Tuesday, June 13, 2017

The pseudo-disaster of dropping the Paris Accord

There has been an outcry over the American decision to renege on the Paris Accord.  Indeed, one professor went so far as to describe it as a “deeply immoral reprehensible act.”
Yet no-one who read President Trump’s speech can have been left in any doubt that there were sound economic reasons behind his decision. “Compliance with the terms of the Paris Accord and the onerous energy restrictions it has placed on the United States could cost America as much as 2.7 million lost jobs by 2025 according to the National Economic Research Associates.  This includes 440,000 fewer manufacturing jobs. . .”  “the Paris Accord … includes yet another scheme to redistribute wealth out of the United States through the so-called Green Climate Fund — nice name — which calls for developed countries to send $100 billion to developing countries all on top of America’s existing and massive foreign aid payments.”
When you realize that  China is America’s greatest trading rival as well as being a ‘developing country’, you can understand the American reluctance to send it aid.  
The good Professor even suggested America could not “opt out of the laws of physics.” Again, it is clear that he is ignoring large sections of what President Trump actually said. “Even if the Paris Agreement were implemented in full, with total compliance from all nations, it is estimated it would only produce a two-tenths of one degree Celsius reduction in global temperature by the year 2100.  Tiny, tiny amount.  In fact, 14 days of carbon emissions from China alone would wipe out the gains from … America's expected reductions in the year 2030, after we have had to spend billions and billions of dollars, lost jobs, closed factories, and suffered much higher energy costs for our businesses and for our homes.”

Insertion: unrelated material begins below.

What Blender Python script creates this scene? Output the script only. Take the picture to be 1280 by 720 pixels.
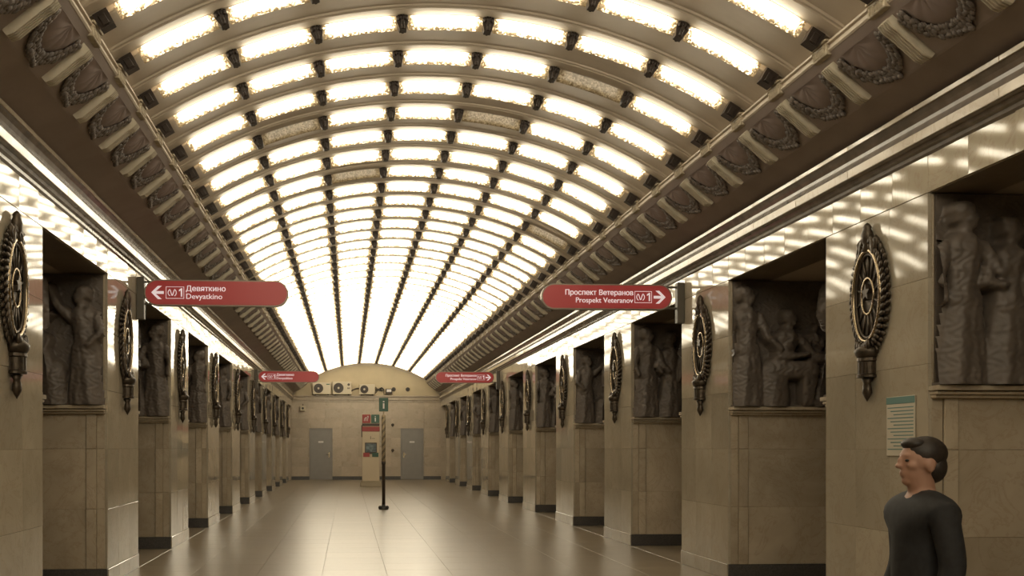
import bpy, bmesh, math, random
import numpy as np
from mathutils import Vector, Matrix

for o in list(bpy.data.objects):
    bpy.data.objects.remove(o, do_unlink=True)
SC = bpy.context.scene
COL = SC.collection
RND = random.Random(7)

# ------------------------------------------------------------------ camera, world, exposure
# hall axis = +Y, hall centre line x = 0, floor z = 0. Shift lens, camera left of the centre line.
cam_d = bpy.data.cameras.new('camera')
cam = bpy.data.objects.new('camera', cam_d)
COL.objects.link(cam)
CAMX, CAMZ = -0.865, 1.55
cam.location = (CAMX, 0, CAMZ)
cam.rotation_euler = (math.radians(90), 0, -0.07)
cam_d.sensor_width = 36
cam_d.lens = 1400 / 1280 * 36
cam_d.shift_x = (640 - 533.6) / 1280
cam_d.shift_y = (559 - 360) / 1280
cam_d.clip_end = 300
SC.camera = cam
world = bpy.data.worlds.new('world')
SC.world = world
world.use_nodes = True
world.node_tree.nodes['Background'].inputs[0].default_value = (1, .8, .55, 1)
world.node_tree.nodes['Background'].inputs[1].default_value = 0.012
vs = SC.view_settings
vs.view_transform = 'Standard'
vs.look = 'None'
vs.gamma = 1
vs.use_curve_mapping = False
vs.exposure = 0.0
SC.cycles.use_denoising = True
SC.cycles.max_bounces = 6
SC.cycles.diffuse_bounces = 4
SC.cycles.glossy_bounces = 3
SC.cycles.caustics_reflective = False
SC.cycles.caustics_refractive = False
SC.cycles.sample_clamp_indirect = 6

# light given off by the glass panes of the vault (the hall's only lamps)
PANE_STRENGTH = 10.6

# ------------------------------------------------------------------ dimensions
HW = 3.565                 # half width of the hall
PITCH, Y0, FACE = 4.52, 10.13, 1.837
THICK = 1.6
END = 53.6
START = -16.0
Z_BASE, Z_LEDGE, Z_LINT, Z_FR = 0.18, 2.02, 3.50, 3.78
BAY = .954
VX = .045                  # the vault sits a hand's breadth off the pylons' centre line
BAY0 = 10.476                # a pane row centre
RP, CROWN = 5.275, 5.54      # pane surface radius and crown height
ZC = CROWN - RP

# ------------------------------------------------------------------ material helpers
MATS = {}
def nmat(name):
    m = bpy.data.materials.new(name)
    m.use_nodes = True
    nt = m.node_tree
    b = nt.nodes['Principled BSDF']
    return m, nt, b
def N(nt, t, **kw):
    n = nt.nodes.new(t)
    for k, v in kw.items():
        if k.startswith('i_'):
            n.inputs[k[2:].replace('_', ' ')].default_value = v
        else:
            setattr(n, k, v)
    return n
def ramp(nt, stops, interp='LINEAR'):
    r = nt.nodes.new('ShaderNodeValToRGB')
    r.color_ramp.interpolation = interp
    e = r.color_ramp.elements
    while len(e) < len(stops):
        e.new(.5)
    for el, (p, c) in zip(e, stops):
        el.position = p
        el.color = (*c, 1) if len(c) == 3 else c
    return r
def L(nt, a, b):
    nt.links.new(a, b)
def plain(name, col, rough=.5, metal=0, noise=0, nscale=8, spec=.5, bump=0, bscale=40):
    m, nt, b = nmat(name)
    b.inputs['Base Color'].default_value = (*col, 1)
    b.inputs['Roughness'].default_value = rough
    b.inputs['Metallic'].default_value = metal
    b.inputs['Specular IOR Level'].default_value = spec
    tc = N(nt, 'ShaderNodeTexCoord')
    if noise:
        n = N(nt, 'ShaderNodeTexNoise', i_Scale=nscale, i_Detail=6)
        L(nt, tc.outputs['Object'], n.inputs['Vector'])
        r = ramp(nt, [(.3, [c * (1 - noise) for c in col]), (.7, [min(1, c * (1 + noise)) for c in col])])
        L(nt, n.outputs['Fac'], r.inputs[0])
        L(nt, r.outputs[0], b.inputs['Base Color'])
    if bump:
        n2 = N(nt, 'ShaderNodeTexNoise', i_Scale=bscale, i_Detail=4)
        L(nt, tc.outputs['Object'], n2.inputs['Vector'])
        bp = N(nt, 'ShaderNodeBump', i_Strength=bump, i_Distance=.01)
        L(nt, n2.outputs['Fac'], bp.inputs['Height'])
        L(nt, bp.outputs[0], b.inputs['Normal'])
    MATS[name] = m
    return m
def marble(name, c0, c1, vein, rough, bump=.02, rv=.35, scale=1.2, rand=.12):
    """polished stone: clouds, veins, each slab its own tone"""
    m, nt, b = nmat(name)
    g = N(nt, 'ShaderNodeNewGeometry')
    oi = N(nt, 'ShaderNodeObjectInfo')
    off = N(nt, 'ShaderNodeVectorMath', operation='SCALE')
    cmb = N(nt, 'ShaderNodeCombineXYZ')
    for i in range(3):
        L(nt, oi.outputs['Random'], cmb.inputs[i])
    L(nt, cmb.outputs[0], off.inputs[0]); off.inputs['Scale'].default_value = 37
    add = N(nt, 'ShaderNodeVectorMath', operation='ADD')
    L(nt, g.outputs['Position'], add.inputs[0]); L(nt, off.outputs[0], add.inputs[1])
    n = N(nt, 'ShaderNodeTexNoise', i_Scale=scale, i_Detail=8, i_Roughness=.6, i_Distortion=.8)
    L(nt, add.outputs[0], n.inputs['Vector'])
    r = ramp(nt, [(.3, c0), (.72, c1)])
    L(nt, n.outputs['Fac'], r.inputs[0])
    n2 = N(nt, 'ShaderNodeTexNoise', i_Scale=scale * 1.6, i_Detail=9, i_Roughness=.65, i_Distortion=2.2)
    L(nt, add.outputs[0], n2.inputs['Vector'])
    r2 = ramp(nt, [(.475, (0, 0, 0)), (.5, (1, 1, 1)), (.525, (0, 0, 0))])
    L(nt, n2.outputs['Fac'], r2.inputs[0])
    mul = N(nt, 'ShaderNodeMath', operation='MULTIPLY'); mul.inputs[1].default_value = .35
    L(nt, r2.outputs[0], mul.inputs[0])
    mix = N(nt, 'ShaderNodeMixRGB'); mix.inputs[2].default_value = (*vein, 1)
    L(nt, mul.outputs[0], mix.inputs[0]); L(nt, r.outputs[0], mix.inputs[1])
    hsv = N(nt, 'ShaderNodeHueSaturation')
    mr = N(nt, 'ShaderNodeMapRange'); mr.inputs['To Min'].default_value = 1 - rand; mr.inputs['To Max'].default_value = 1 + rand
    L(nt, oi.outputs['Random'], mr.inputs['Value']); L(nt, mr.outputs[0], hsv.inputs['Value'])
    L(nt, mix.outputs[0], hsv.inputs['Color'])
    L(nt, hsv.outputs[0], b.inputs['Base Color'])
    n3 = N(nt, 'ShaderNodeTexNoise', i_Scale=3.0, i_Detail=3)
    L(nt, add.outputs[0], n3.inputs['Vector'])
    rr = N(nt, 'ShaderNodeMapRange'); rr.inputs['To Min'].default_value = rough * (1 - rv); rr.inputs['To Max'].default_value = rough * (1 + rv)
    L(nt, n3.outputs['Fac'], rr.inputs['Value']); L(nt, rr.outputs[0], b.inputs['Roughness'])
    if bump:
        n4 = N(nt, 'ShaderNodeTexNoise', i_Scale=5, i_Detail=2)
        L(nt, add.outputs[0], n4.inputs['Vector'])
        bp = N(nt, 'ShaderNodeBump', i_Strength=bump, i_Distance=.05)
        L(nt, n4.outputs['Fac'], bp.inputs['Height']); L(nt, bp.outputs[0], b.inputs['Normal'])
    MATS[name] = m
    return m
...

The people who are ignoring the laws of physics are those on the United Nations Framework Convention on Climate Change and the Intergovernmental Panel on Climate Change.  They are interpreting the laws of physics in such a way as to attempt to convince us that climate catastrophe is just round the corner.  It clearly isn’t.
None of their longer-term predictions have come true. The Arctic ice didn’t disappear in 2010. The greenhouse gases have shot up in this millennium, but the thermometer has barely budged.  The actual records of rainfall show no significant global trends, and there is a statistically insignificant drop in the number and violence of cyclones.  Yes, it’s got warmer – which mean that fewer old people die in winter.  Yes, there is more carbon dioxide in the atmosphere, so plant life is flourishing and the planet, seen from space, is measurably greener.
Our Professor claims “The effects of climate change will hit … poorer communities … more than the rich.”  What he overlooks is that the Paris Accord in effect asks nations to avoid fossil fuels, even though for many they are the cheapest and most effective primary sources of energy. China is building some 200GW of new coal-fired power stations; India is building nearly 600GW; Africa has 120GW planned; and Pakistan, which has long relied on hydropower, is building 60GW. Even Germany, practically the home of renewable energy, has recently built 10GW of coal-fired power. For comparison, South Africa’s total capacity is about 45GW.
Yes, renewable energy is now on a cost parity with many other sources of energy; but renewable energy makes up only a tiny fraction (<2%)of the world’s energy supply and is already proving more difficult to distribute than the dispatchable sources. So it is the Paris Accord that will impact poorer societies, not climate change – particularly as the Green Climate Fund appears a dead duck.